Working data:
╭──
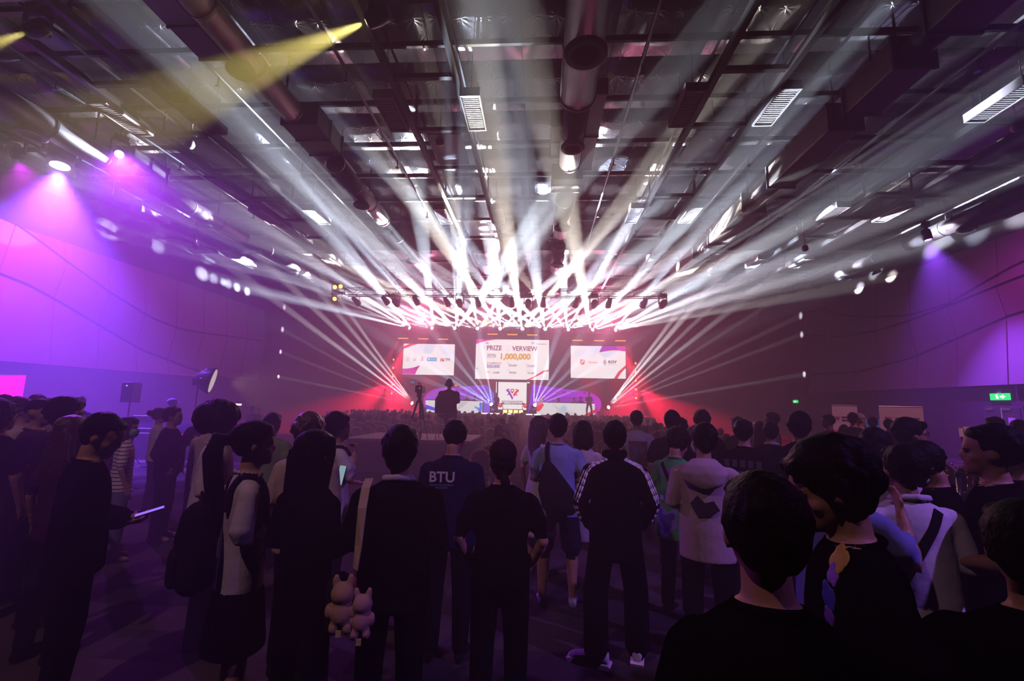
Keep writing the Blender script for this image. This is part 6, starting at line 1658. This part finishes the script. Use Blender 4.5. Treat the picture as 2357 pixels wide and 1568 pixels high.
for x, lab, lit in ((7.52, 'lit monitor showing pale blue bars on the booth table', True), (8.12, 'dim dark monitor on the right of the booth table', False)):
    mo = thing('monitor', lab, 'monitor', (x, 11.55, .76))
    MB().box((-.28, 0, .55), (.28, .04, .95)).build('casing', BLACKP, mo); MB().box((-.26, -.006, .57), (.26, 0, .93)).build('display', emit('booth_blue' if lit else 'booth_dim', (.06, .16, .5) if lit else (.05, .05, .18), .8), mo)
    MB().box((-.03, .0, 0), (.03, .04, .6)).build('neck', BLACKP, mo); MB().box((-.14, -.1, 0), (.14, .1, .02)).build('foot', BLACKP, mo)
    if lit:
        for z in (.86, .75, .64): MB().box((-.22, -.012, z - .03), (.16, -.006, z + .03)).build('display_bar', emit('booth_bar', (.25, .55, 1.0), 1.2), mo)
def barrier(x, y, label):
    t = thing('barrier_post', label, 'barrier', (x, y, 0), 0, 'belt barrier posts')
    lathe([(.17, 0), (.17, .02), (.04, .04), (.03, .06)], 16).build('base', CHROME, t, True); MB().tube((0, 0, .05), (0, 0, .95), .03, n=12).build('post', CHROME, t, True); MB().tube((0, 0, .93), (0, 0, 1.0), .036, n=12).build('belt_head', BLACKP, t, True)
    return t
TAPE = mat('red_tape_bright', (.85, .02, .03), .5)
def belt(a, b, label):
    a = Vector(a); b = Vector(b); L_ = (b - a).length; d_ = (b - a) / L_
    t = MB().box((0, -.002, -.025), (L_, .002, .025)).build('barrier_belt', TAPE); t.location = a; t.rotation_euler = (0, 0, math.atan2(d_.y, d_.x)); tag(t, label, 'barrier belt')
pA = at(2196, 1020, 7.4); pB = at(2262, 1023, 7.2); pC = at(1825, 968, 14.0); pD = at(1765, 962, 14.5)
barrier(pA.x, 7.4, 'chrome barrier post among the spare chairs on the right'); barrier(pB.x + .6, 7.15, 'chrome barrier post at the right end of the red belt'); barrier(pC.x, 14, 'far barrier post left of the narrow banner'); barrier(pD.x - .4, 14.6, 'far barrier post behind the red-haired woman')
belt((pA.x, 7.4, .97), (pB.x + .6, 7.15, .97), 'red belt stretched in front of the spare chairs'); belt((pC.x, 14, .97), (pD.x - .4, 14.6, .97), 'red belt far behind the man in the white shirt')
pE = at(440, 955, 12.6)
for k, (px_, py_, Y, rz) in enumerate(((2221, 1010, 8.0, 20), (2219, 1000, 8.6, 10), (2246, 1002, 8.6, -10), (2165, 1000, 8.9, 30), (2152, 998, 9.6, -20), (2200, 996, 9.4, 0), (1888, 985, 11.0, 15), (1924, 983, 11.2, -15), (2120, 1000, 9.2, 10))):
    p = at(px_, py_, Y); chair((p.x, Y, 0), rad(rz), 'spare gold-framed chair by the right wall, %s of the loose chairs' % ORD[k], 'spare chairs on the right')
for k, (px_, py_) in enumerate(((2226, 993), (2212, 996))):
    p = at(px_, py_, 9.6); t = thing('table_notice', ('white notice card standing among the spare chairs, right one', 'small white card standing among the spare chairs, left one')[k], 'notice', (p.x, 9.6, 0))
    MB().tube((0, 0, 0), (0, 0, p.z), .01).build('stem', BLACKM, t); MB().box((-.05 - .03 * (1 - k), -.012, p.z - .08), (.05 + .03 * (1 - k), -.006, p.z + .09)).build('card', WHITEP, t)
for ob_ in bpy.data.objects:
    if '_hm' in ob_: del ob_['_hm']
    for key in ('W', 'H'):
        if key in ob_: del ob_[key]
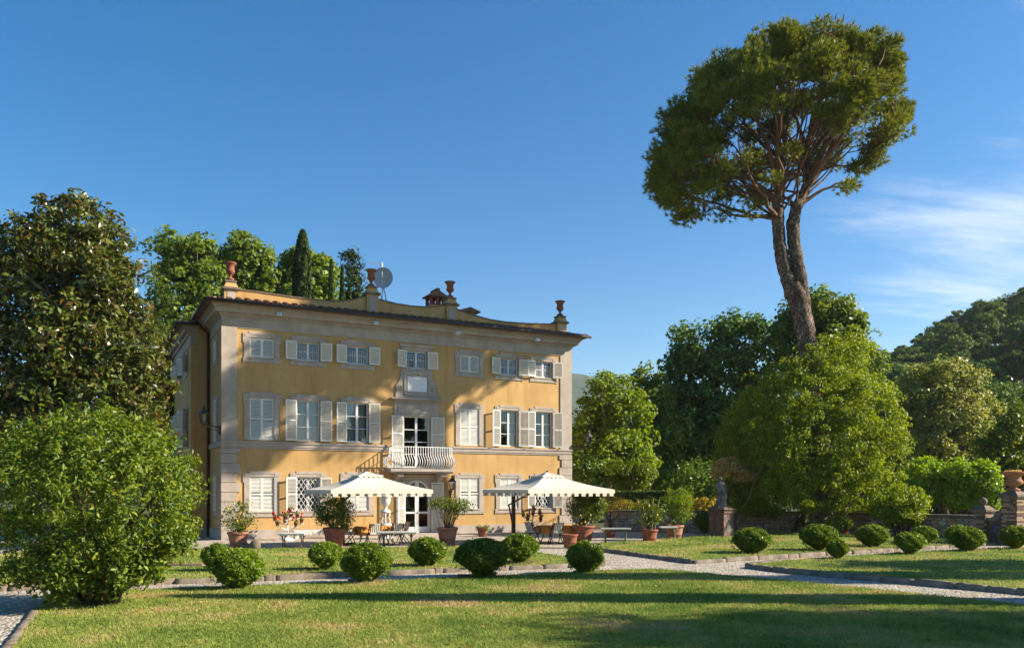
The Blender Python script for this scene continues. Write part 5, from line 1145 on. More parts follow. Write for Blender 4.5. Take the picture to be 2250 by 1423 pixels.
# swept wall between the piers with a carved rosette
a = math.atan2(y2_-y1_, x2_-x1_); L = math.hypot(x2_-x1_, y2_-y1_)
t = thing('gate_wing_wall', 'swept brick wall with a round stone boss between the two gate piers', 'wall', (x1_, y1_, 0), a)
poly = [(0.2, 0.0), (L-0.2, 0.0), (L-0.2, 1.75)]+[(L-0.2-(L-0.55)*s, 1.75-0.72*math.sin(s*math.pi/2)) for s in np.linspace(0.1, 1, 8)]+[(0.2, 1.03)]
MB().prism(poly, -0.14, 0.14).build('wall', 'brick_old', t)
MB().prism([(x+0.0, z+0.06) if z > 0.5 else (x, 0.9) for x, z in poly][2:]+[(0.2, 0.98), (L-0.5, 0.98)], -0.19, -0.141).build('moulding', 'statue_stone', t)
MB().tube([(L/2, -0.13, 0.55), (L/2, -0.2, 0.55)], [0.28, 0.2], 12).ball((L/2, -0.19, 0.55), 0.12, 10, 6).build('boss', 'statue_stone', t, True)
x, y = x2_+0.45, y2_+0.1
t = thing('iron_gate', 'tall rust-red iron gate at the right edge', 'gate', (x, y, 0), TH)
MB().bar((0, 0, 0.05), (0, 0, 2.2), 0.06).bar((1.4, 0, 0.05), (1.4, 0, 2.2), 0.05).bar((0, 0, 2.15), (1.4, 0, 2.15), 0.04).bar((0, 0, 0.2), (1.4, 0, 0.2), 0.04).build('frame', 'brick_red', t)
for k in range(1, 10): MB().bar((0.14*k, 0, 0.2), (0.14*k, 0, 2.3), 0.018).build('gate_bar', 'dark_iron', t)

# ------------------------------------------------------------------ clipped box bushes
def box_mesh(seed):
    rng = np.random.default_rng(seed); n = 11000
    d = nrm(rng.normal(size=(n, 3))); th = np.arctan2(d[:, 1], d[:, 0])
    q = d[:, 2]
    wid = np.where(q > 0, 1.0-0.12*q*(seed % 2), 1.0-(0.45+0.08*(seed % 4))*np.maximum(-q, 0)**1.25)                       # narrower towards the foot
    lump = 1+0.06*np.sin(2*th+seed*1.7+1.5*q)+0.045*np.sin(4*th-3*q+seed*2.3)+0.05*np.sin(7*th+6*q+seed)
    r = lump*(0.78+0.24*rng.random(n)**0.55)
    P = np.stack([d[:, 0]*r*wid, d[:, 1]*r*wid, 0.98+0.98*d[:, 2]*r*0.98], 1)
    N = nrm(d*0.6+rng.normal(size=(n, 3))*1.0+np.array([0, 0, 0.2])); D = d*0.9+np.array([0, 0, 0.5])+rng.normal(size=(n, 3))*0.45
    V, Fq = leaf_arrays(P, N, 0.15*(0.6+0.9*rng.random(n)), 0.44, rng, 0.12, D)
    k = 110; e = nrm(rng.normal(size=(k, 3))+np.array([0, 0, 0.4])); P2 = np.repeat(e*np.array([1.0, 1.0, 0.98])+np.array([0, 0, 0.98]), 9, 0)+rng.normal(size=(k*9, 3))*0.035+np.repeat(e, 9, 0)*np.tile(np.linspace(0, 0.16, 9), k)[:, None]*np.repeat(rng.random(k), 9)[:, None]
    V2, F2 = leaf_arrays(P2, nrm(rng.normal(size=(k*9, 3))), 0.11, 0.45, rng, 0.1)
    return mesh_np('foliage', np.concatenate([V, V2]), np.concatenate([Fq, F2+len(V)]), 'leaf_box')
mat('dry_soil', (0.17, 0.115, 0.07), (0.10, 0.07, 0.042), scale=7, rough=1.0, bump=0.9, bscale=30)
def core_mesh():
    return MB().lathe([(0.05, 0.0), (0.12, 0.05), (0.30, 0.35), (0.55, 0.65), (0.66, 0.98), (0.60, 1.32), (0.38, 1.52), (0.05, 1.62)], 14).mesh('twigs', 'leaf_dark', True)
BOXM = [box_mesh(s) for s in (1, 2, 3, 4, 5, 6, 7)]; CORE = core_mesh()
STEM = MB()
for k in range(6):
    a = k*1.05; STEM.tube([(0.05*math.cos(a), 0.05*math.sin(a), -0.1), (0.10*math.cos(a), 0.10*math.sin(a), 0.15), (0.34*math.cos(a), 0.34*math.sin(a), 0.55)], [0.05, 0.045, 0.03], 5)
STEM = STEM.mesh('stem', 'bark', True)
BOX = [(475, 1193, 1256, 66, 'round box bush half hidden behind the leftmost dark box bush'),
       (521, 1205, 1294, 116, 'large dark box bush at the left end of the front row'),
       (714, 1190, 1253, 77, 'small sunlit box bush on the lawn strip below the big leafy pot'),
       (805, 1192, 1281, 107, 'large dark round box bush in the front row before the left parasol'),
       (938, 1180, 1245, 84, 'sunlit round box bush on the lawn strip below the arched door'),
       (1058, 1184, 1268, 118, 'largest dark round box bush in the middle of the front row'),
       (1142, 1172, 1238, 84, 'sunlit round box bush just right of and behind the largest middle one'),
       (1284, 1188, 1260, 83, 'round box bush at the right end of the front row, by the path corner'),
       (1653, 1159, 1217, 86, 'bright round box bush standing before the statue wall on the right'),
       (1799, 1152, 1211, 84, 'bright round box bush below the ivy-clad pine'),
       (1839, 1184, 1229, 46, 'small narrow ragged box bush at the edge of the path right of the pine'),
       (1918, 1152, 1203, 69, 'round box bush between the small ragged one and the wall shrub'),
       (1998, 1169, 1219, 66, 'low round box bush on the lawn edge below the wall shrub'),
       (2031, 1155, 1198, 54, 'small round box bush right of and behind the one below the wall shrub'),
       (2108, 1153, 1196, 60, 'dark box bush half hidden behind the ball bush before the gate wall'),
       (2126, 1158, 1212, 76, 'round sunlit box bush before the low gate pier'),
       (2232, 1155, 1208, 62, 'dark round box bush at the right edge below the tall gate pier'),
       (1548, 1121, 1173, 40, 'upright box bush left of the statue pedestal')]
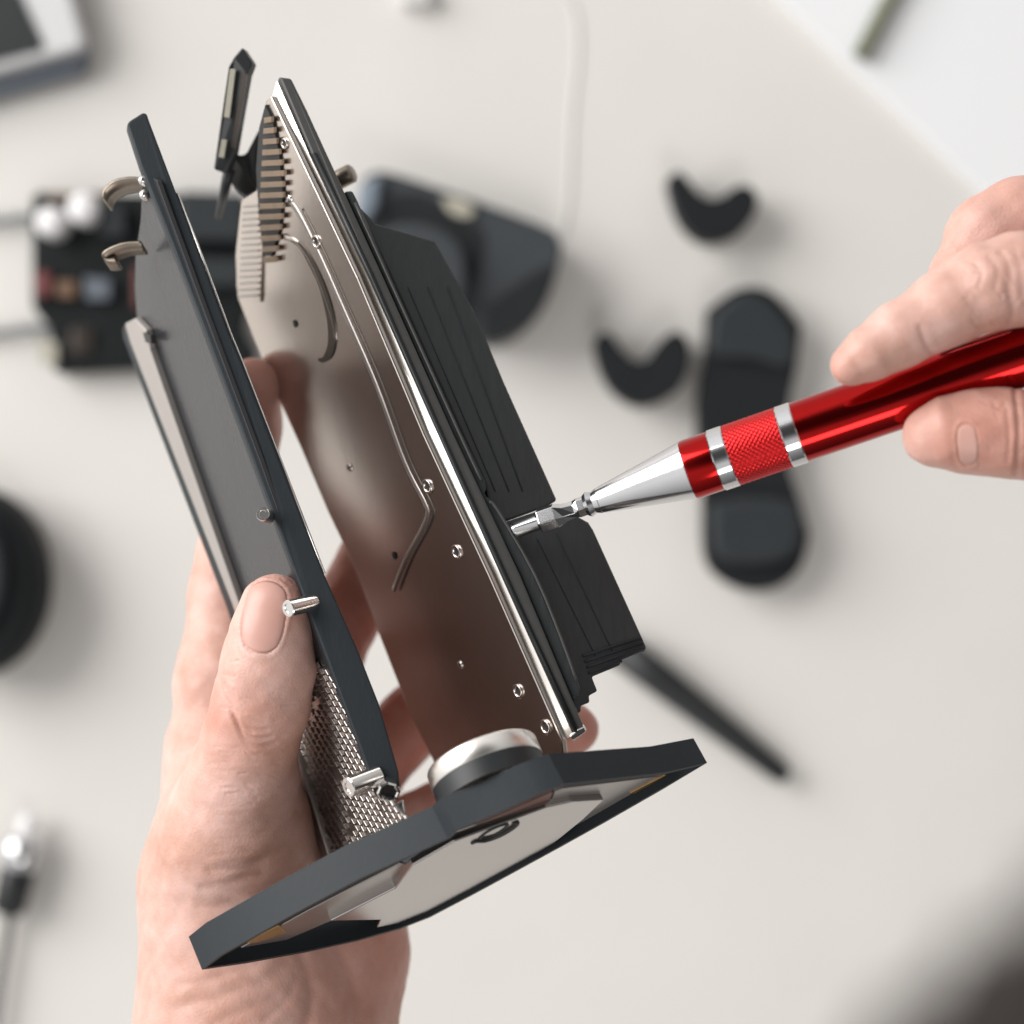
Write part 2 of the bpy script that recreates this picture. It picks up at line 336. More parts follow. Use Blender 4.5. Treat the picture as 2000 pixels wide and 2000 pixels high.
part(MB().tube([P(448, 330, .36), P(438, 375, .354), P(426, 425, .345)], [0.0016, 0.0013, 0.0008], 10), 'flex_tail', 'black', smooth=True)

# ---- left panel
face = part(MB().prism(hits(PA, [(278, 335), (274, 430), (264, 500), (262, 560), (268, 640), (280, 710), (456, 1180), (570, 1480), (634, 1695), (800, 1650), (792, 1600), (736, 1534), (590, 1131), (508, 900), (400, 610), (306, 352)], -0.0012), PA.n*-0.0012), 'cover_sheet', 'face', bevel=0.0003)
part(MB().prism(hits(PA, [(285, 350), (268, 560), (300, 700), (340, 800), (438, 790), (378, 600)], -0.0026), PA.n*-0.0008), 'hidden_reflector', 'light', face)  # unseen pale panel added to lighten the steel plate's upper reflection
part(MB().prism(hits(PA, [(340, 802), (470, 1170), (570, 1420), (640, 1670), (780, 1620), (725, 1530), (575, 1131), (475, 905), (440, 794)], -0.0026), PA.n*-0.0008), 'hidden_reflector', 'warmbrown', face)  # unseen brown panel added to give the plate's lower reflection its dark warmth
arim = part(MB().prism(R_([(248, 243), (253, 236), (280, 219), (287, 222), (290, 232), (448, 652), (470, 703), (535, 870), (633, 1120), (698, 1267), (741, 1376), (779, 1508), (781, 1534), (770, 1556), (745, 1562), (733, 1545), (725, 1522), (654, 1330), (614, 1224), (580, 1131), (494, 900), (386, 610), (338, 485), (274, 323)], 0.0), (-0.0012, -0.0004, -0.005)), 'cover_rim', 'anod', bevel=0.0007)
part(MB().tube([P(x+1.5, y, zr(y)-0.0009) for x, y in [(345, 377), (400, 520), (449, 652), (470, 703), (535, 870), (632, 1120)]], 0.00035, 8), 'edge_trim', 'chrome', arim, smooth=True)
trim = part(MB().prism(hits(PA, [(243, 632), (262, 622), (284, 645), (291, 680), (466, 1180), (588, 1500), (646, 1690), (632, 1700), (453, 1180), (254, 670)], 0.0008), PA.n*-0.002), 'side_trim', 'trimm', bevel=0.0004)
part(MB().prism(hits(PA, [(238, 640), (246, 636), (258, 668), (456, 1180), (636, 1700), (620, 1704), (440, 1180), (240, 660)], 0.0002), PA.n*-0.0016), 'side_gasket', 'anod', face, bevel=0.0003)
part(MB().prism(hits(PA, [(279, 650), (293, 655), (296, 672), (284, 668)], 0.0012), PA.n*-0.001), 'notch', 'dot', trim)
# ribbed vent at the bottom
vp = [(600, 1290), (640, 1310), (707, 1470), (740, 1545), (792, 1598), (800, 1640), (632, 1695), (588, 1560), (576, 1470), (585, 1370)]
def inside(x, y, poly):
    c = False; n = len(poly)
    for i in range(n):
        x1, y1 = poly[i]; x2, y2 = poly[(i+1) % n]
        if (y1 > y) != (y2 > y) and x < (x2-x1)*(y-y1)/(y2-y1)+x1: c = not c
    return c
vent = part(MB().prism(hits(PA, vp, -0.0010), PA.n*-0.0006), 'vent_grille', 'mid', bevel=0.0002)
g = MB(); d = (0.50, 0.866); nrm = (-0.866, 0.50)
for r in range(-18, 19):
    for q in range(-22, 23):
        cx = 690+d[0]*q*15+nrm[0]*r*9.2+(7*d[0] if r % 2 else 0); cy = 1500+d[1]*q*15+nrm[1]*r*9.2+(7*d[1] if r % 2 else 0)
        if inside(cx, cy, vp):
            a = (cx-d[0]*6.3, cy-d[1]*6.3); b = (cx+d[0]*6.3, cy+d[1]*6.3)
            w = random.uniform(1.9, 2.6)
            if random.random() < 0.04: continue
            g.prism([PA.hit(a[0]+nrm[0]*w, a[1]+nrm[1]*w, -0.0003), PA.hit(b[0]+nrm[0]*w, b[1]+nrm[1]*w, -0.0003), PA.hit(b[0]-nrm[0]*w, b[1]-nrm[1]*w, -0.0003), PA.hit(a[0]-nrm[0]*w, a[1]-nrm[1]*w, -0.0003)], PA.n*-0.0008)
part(g, 'vent_ribs', 'mid', vent, bevel=0.00012, seg=1)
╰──
What to work on: List each line of the entries that holds the string "wide".

Output for this exercise:
Keep writing the Blender script for this image. This is part 6, starting at line 1658. This part finishes the script. Use Blender 4.5. Treat the picture as 2357 pixels wide and 1568 pixels high.
Write part 2 of the bpy script that recreates this picture. It picks up at line 336. More parts follow. Use Blender 4.5. Treat the picture as 2000 pixels wide and 2000 pixels high.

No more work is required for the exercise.